Let $a_{1}, a_{2}, \ldots, a_{n}$ and $k \geq 1$. Prove that (using Chebyshev's inequality): $\large \sqrt[k]{\frac{a_{1}^{k}+a_{2}^{k}+\ldots +a_{n}^{k}}{n}}\geq \frac{a_{1}+a_{2}+\ldots + a_{n}}{n}.$
I think I have a (partial) solution but I don't know if what I obtained really help me.
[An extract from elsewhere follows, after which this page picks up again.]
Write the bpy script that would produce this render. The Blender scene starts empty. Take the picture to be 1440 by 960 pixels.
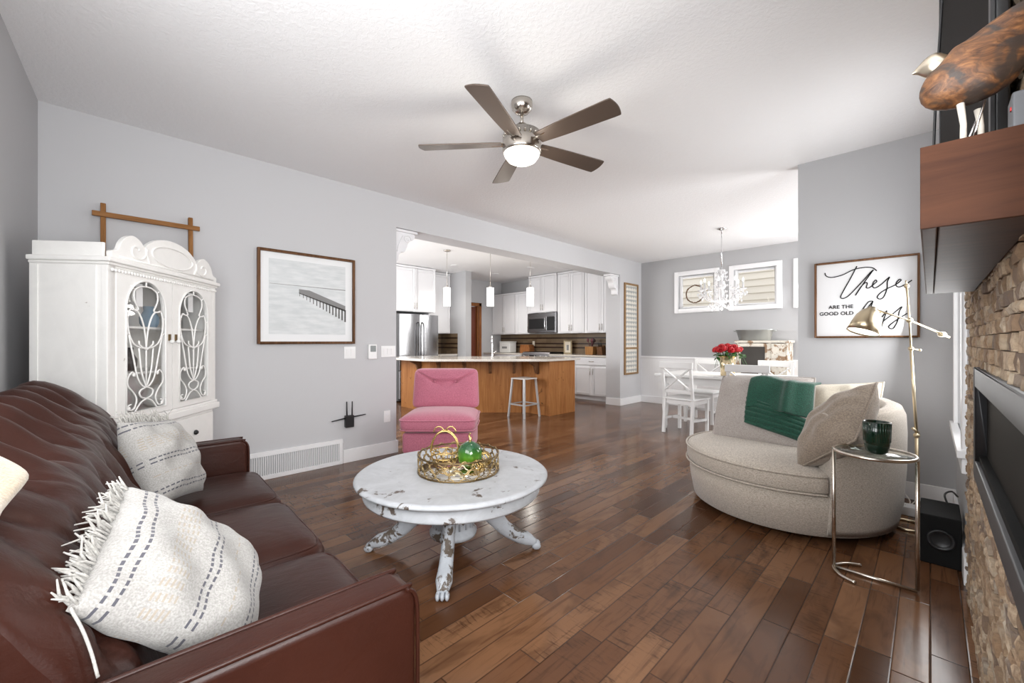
import bpy, bmesh, math, random
from mathutils import Vector, Matrix
random.seed(7)
C = bpy.context.scene.collection
PI = math.pi

# ------------------------------------------------------------------ camera, world, lights, exposure
scene = bpy.context.scene
scene.view_settings.view_transform = 'Standard'
scene.view_settings.look = 'None'
scene.view_settings.gamma = 1.0
scene.view_settings.use_curve_mapping = False
scene.view_settings.exposure = 0.38
EYE = 1.19
FPX = 588.0
cd = bpy.data.cameras.new('camera'); cam = bpy.data.objects.new('camera', cd); C.objects.link(cam)
cam.location = (0, 0, EYE); cam.rotation_euler = (PI/2, 0, PI/4)
cd.sensor_width = 36.0; cd.lens = FPX/1440*36.0; cd.clip_start = 0.02
scene.camera = cam

world = bpy.data.worlds.new('world'); scene.world = world; world.use_nodes = True
bg = world.node_tree.nodes['Background']
bg.inputs[0].default_value = (0.93, 0.97, 1.0, 1); bg.inputs[1].default_value = 1.6

def area(name, loc, direction, sx, sy, power, color=(1, 1, 1)):
    l = bpy.data.lights.new(name, 'AREA'); l.shape = 'RECTANGLE'; l.size = sx; l.size_y = sy
    l.energy = power; l.color = color
    o = bpy.data.objects.new(name, l); C.objects.link(o)
    o.location = loc; o.rotation_euler = Vector(direction).to_track_quat('-Z', 'Z').to_euler()
    return o
DAY = (0.985, 0.985, 0.985)
area('added_fill_near', (-0.95, -0.42, 1.66), (0, 1, 0.02), 1.75, 1.35, 36, DAY)  # added fill from behind the camera, at an invented window
area('added_fill_side', (0.86, 0.2, 1.45), (-1, 0.35, 0.12), 1.1, 1.7, 62, DAY)  # added fill at an unseen opening, brightens the left wall
area('daylight_right_window', (0.22, 3.66, 1.46), (-1, -0.5, 0.1), 0.85, 1.55, 24, DAY)
area('daylight_patio_door', (1.8, 6.1, 1.15), (-1, 0, 0.15), 2.2, 2.0, 110, DAY)
area('daylight_high_window', (-1.11, 7.66, 2.09), (0, -1, -0.75), 0.6, 0.6, 30, DAY)
area('added_fill_kitchen', (-6.2, 1.32, 1.6), (0, 1, 0.1), 2.4, 1.3, 80, DAY)  # added fill for the kitchen, at an invented window out of view

# ------------------------------------------------------------------ helpers
RIGHT = Vector((math.sqrt(.5), math.sqrt(.5), 0)); FWD = Vector((-math.sqrt(.5), math.sqrt(.5), 0)); UP = Vector((0, 0, 1))
def W(px, py, D):
    """point of the place seen at a pixel of the photograph, D metres deep"""
    return Vector((0, 0, EYE)) + D*(FWD + RIGHT*((px-720)/FPX) + UP*((480-py)/FPX))

def catmull(pts, n=6, closed=False):
    P = [Vector(p) for p in pts]; out = []
    N = len(P); segs = N if closed else N-1
    for i in range(segs):
        p1, p2 = P[i], P[(i+1) % N]
        p0 = P[(i-1) % N] if (closed or i > 0) else p1*2-p2
        p3 = P[(i+2) % N] if (closed or i+2 < N) else p2*2-p1
        for k in range(n):
            t = k/n
            out.append(0.5*((2*p1)+(p2-p0)*t+(2*p0-5*p1+4*p2-p3)*t*t+(3*p1-p0-3*p2+p3)*t**3))
    if not closed: out.append(P[-1])
    return out

class MB:
    def __init__(s): s.v = []; s.f = []; s.sm = []
    def add(s, vs, fs, smooth=False, M=None):
        b = len(s.v)
        s.v += [tuple(M @ Vector(v)) if M is not None else tuple(v) for v in vs]
        s.f += [tuple(b+i for i in f) for f in fs]; s.sm += [smooth]*len(fs)
        return s
    def box(s, x0, x1, y0, y1, z0, z1, M=None):
        x0, x1 = min(x0, x1), max(x0, x1); y0, y1 = min(y0, y1), max(y0, y1); z0, z1 = min(z0, z1), max(z0, z1)
        vs = [(x0,y0,z0),(x1,y0,z0),(x1,y1,z0),(x0,y1,z0),(x0,y0,z1),(x1,y0,z1),(x1,y1,z1),(x0,y1,z1)]
        return s.add(vs, [(3,2,1,0),(4,5,6,7),(0,1,5,4),(1,2,6,5),(2,3,7,6),(3,0,4,7)], False, M)
    def bar(s, p0, p1, w, h, up=(0,0,1)):
        p0 = Vector(p0); p1 = Vector(p1); d = (p1-p0).normalized(); u = Vector(up)
        if abs(d.dot(u)) > .99: u = Vector((0,1,0))
        a = d.cross(u).normalized(); b = a.cross(d).normalized()
        vs = []
        for p in (p0, p1):
            for i, j in ((-1,-1),(1,-1),(1,1),(-1,1)): vs.append(p+a*(i*w/2)+b*(j*h/2))
        return s.add(vs, [(0,1,2,3),(7,6,5,4),(4,5,1,0),(5,6,2,1),(6,7,3,2),(7,4,0,3)])
    def tube(s, pts, r, seg=8, closed=False, cap=True):
        P = [Vector(p) for p in pts]; n = len(P)
        rs = r if isinstance(r, (list, tuple)) else [r]*n
        vs = []; a = None
        for i in range(n):
            if closed: t = P[(i+1) % n]-P[(i-1) % n]
            else: t = P[min(i+1, n-1)]-P[max(i-1, 0)]
            if t.length < 1e-9: t = Vector((0,0,1))
            t.normalize()
            if a is None:
                a = t.cross(Vector((0,0,1)))
                if a.length < .05: a = t.cross(Vector((1,0,0)))
            else: a = a-t*a.dot(t)
            if a.length < 1e-6: a = t.cross(Vector((1,0,.3)))
            a.normalize(); b = t.cross(a)
            for k in range(seg):
                q = 2*PI*k/seg; vs.append(P[i]+(a*math.cos(q)+b*math.sin(q))*rs[i])
        fs = []
        for i in range(n if closed else n-1):
            j = (i+1) % n
            for k in range(seg):
                l = (k+1) % seg; fs.append((i*seg+k, i*seg+l, j*seg+l, j*seg+k))
        if cap and not closed:
            fs.append(tuple(range(seg))[::-1]); fs.append(tuple((n-1)*seg+k for k in range(seg)))
        return s.add(vs, fs, True)
    def lathe(s, prof, seg=24, M=None, a0=0, a1=2*PI, sx=1, sy=1, smooth=True):
        full = abs(a1-a0-2*PI) < 1e-6; m = seg if full else seg+1
        vs = []
        for r, z in prof:
            for k in range(m):
                q = a0+(a1-a0)*k/seg; vs.append((r*math.cos(q)*sx, r*math.sin(q)*sy, z))
        fs = []
        for i in range(len(prof)-1):
            for k in range(seg):
                l = (k+1) % m; fs.append((i*m+k, i*m+l, (i+1)*m+l, (i+1)*m+k))
        if full:
            if prof[0][0] > 1e-5: fs.append(tuple(range(m))[::-1])
            if prof[-1][0] > 1e-5: fs.append(tuple((len(prof)-1)*m+k for k in range(m)))
        return s.add(vs, fs, smooth, M)
    def prism(s, poly, a, b, plane='xy', M=None, smooth=False):
        n = len(poly)
        def c(p, h): return {'xy': (p[0],p[1],h), 'xz': (p[0],h,p[1]), 'yz': (h,p[0],p[1])}[plane]
        vs = [c(p, a) for p in poly]+[c(p, b) for p in poly]
        s.add(vs, [tuple(range(n))[::-1], tuple(range(n, 2*n))], False, M)
        s.add(vs, [(i,(i+1)%n,(i+1)%n+n,i+n) for i in range(n)], smooth, M)
        return s
    def grid(s, fn, nu, nv, M=None, wrap_u=False):
        vs = []; mu = nu if wrap_u else nu+1
        for j in range(nv+1):
            for i in range(mu): vs.append(fn(i/nu, j/nv))
        fs = []
        for j in range(nv):
            for i in range(nu):
                k = (i+1) % mu; fs.append((j*mu+i, j*mu+k, (j+1)*mu+k, (j+1)*mu+i))
        return s.add(vs, fs, True, M)
    def sphere(s, c, r, seg=16, sc=(1,1,1)):
        pr = [(max(r*math.sin(PI*i/(seg//2)), 0), -r*math.cos(PI*i/(seg//2))) for i in range(seg//2+1)]
        M = Matrix.Translation(Vector(c)) @ Matrix.Diagonal((*sc, 1))
        return s.lathe(pr, seg, M)
    def build(s, name, mat, parent=None, bevel=0, bseg=2, sub=0, loc=None, rot=None, weld=True, solid=0):
        me = bpy.data.meshes.new(name); me.from_pydata(s.v, [], s.f); me.update()
        for p, q in zip(me.polygons, s.sm): p.use_smooth = q
        bm = bmesh.new(); bm.from_mesh(me)
        if weld: bmesh.ops.remove_doubles(bm, verts=bm.verts, dist=1e-5)
        bmesh.ops.recalc_face_normals(bm, faces=bm.faces)
        bm.to_mesh(me); bm.free()
        o = bpy.data.objects.new(name, me); C.objects.link(o)
        me.materials.append(mat)
        if parent is not None: o.parent = parent
        if loc is not None: o.location = loc
        if rot is not None: o.rotation_euler = rot
        if solid:
            m = o.modifiers.new('solid', 'SOLIDIFY'); m.thickness = solid; m.offset = 0
        if bevel:
            m = o.modifiers.new('bevel', 'BEVEL'); m.width = bevel; m.segments = bseg; m.limit_method = 'ANGLE'; m.angle_limit = 0.6
            for p in me.polygons: p.use_smooth = True
            w = o.modifiers.new('wn', 'WEIGHTED_NORMAL')
        if sub:
            m = o.modifiers.new('sub', 'SUBSURF'); m.levels = sub; m.render_levels = sub
            for p in me.polygons: p.use_smooth = True
        return o

def tag(o, label, cat, group=None):
    o['label'] = label; o['category'] = cat
    if group: o['group'] = group
    return o
def thing(name, label, cat, loc=(0,0,0), rz=0, group=None):
    o = bpy.data.objects.new(name, None); C.objects.link(o); o.empty_display_size = .1
    o.location = loc; o.rotation_euler = (0, 0, rz)
    return tag(o, label, cat, group)
def struct(o):
    o['kind'] = 'structure'; return o
KIDS = {}
def kids(o): return [c for c in bpy.data.objects if c.parent == o]
def copy_tree(o, parent=None):
    c = o.copy(); C.objects.link(c)
    if parent is not None: c.parent = parent
    for k in kids(o): copy_tree(k, c)
    return c
def dup(o, loc, rz=0, label=None, group=None):
    c = copy_tree(o); c.location = loc; c.rotation_euler = (0, 0, rz)
    if label: c['label'] = label
    if group: c['group'] = group
    return c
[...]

So: $\sqrt[k]{\frac{a_{1}^{k}+a_{2}^{k}+\ldots +a_{n}^{k}}{n}}\geq \frac{a_{1}+a_{2}+\ldots + a_{n}}{n} \Leftrightarrow \frac{a_{1}^{k}+\ldots+a_{n}^{k}}{n} \geq \left(\frac{a_{1}+\ldots +a_{n}}{n}\right)^{k}.$ Now we have to prove that :
$n^{k}\cdot \left(a_{1}^{k}+\ldots+a_{n}^{k}\right) \geq n\cdot \left(a_{1}+\ldots+a_{n}\right)^{k}. $ I want to apply Chebyshev's inequality for: $\displaystyle (a_{1}, \ldots, a_{n})$ and $\displaystyle (a_{1}^{k-1}, \ldots, a_{n}^{k-1})$ $\Rightarrow$
$n \left(a_{1}^{k-1}\cdot a_{1}+\ldots +a_{n}^{k-1} \cdot a_{n} \right) \geq (a_{1}+\ldots +a_{n})\cdot\left(a_{1}^{k-1}+\ldots+a_{n}^{k-1}\right)\tag{1}$
Now I apply Chebyshev's inequality for: $\displaystyle (a_{1}, \ldots, a_{n})$ and $\displaystyle (a_{1}^{k-2}, \ldots, a_{n}^{k-2})$ $\Rightarrow$
$n \left(a_{1}^{k-2}\cdot a_{1}+\ldots +a_{n}^{k-2} \cdot a_{n} \right) \geq (a_{1}+\ldots +a_{n})\cdot\left(a_{1}^{k-2}+\ldots+a_{n}^{k-2}\right)\tag{2}$
$\displaystyle(1)$ can be written like :
$n^{2} \left(a_{1}^{k-1}\cdot a_{1}+\ldots +a_{n}^{k-1} \cdot a_{n} \right) \geq n \cdot (a_{1}+\ldots +a_{n})\cdot\left(a_{1}^{k-1}+\ldots+a_{n}^{k-1}\right)\tag{3}$
But we know that : $n \left(a_{1}^{k-1}+\ldots +a_{n}^{k-1}\right) \geq (a_{1}+\ldots +a_{n})\cdot\left(a_{1}^{k-2}+\ldots+a_{n}^{k-2}\right) \tag{4}$
So, using $\displaystyle(3)$ and $\displaystyle(4)$ we will obtain: $n^{2} \left(a_{1}^{k}+\ldots +a_{n}^{k}\right) \geq n \cdot (a_{1}+\ldots +a_{n})\cdot\left(a_{1}^{k-1}+\ldots+a_{n}^{k-1}\right)\geq \\\left(a_{1}+\ldots+a_{n}\right)^{2}\cdot \left(a_{1}^{k-2}+\ldots+a_{n}^{k-2}\right).$
I think is ok, but what have I do to complete the proof? This proof seems to use induction, or not ? Thanks for your help :)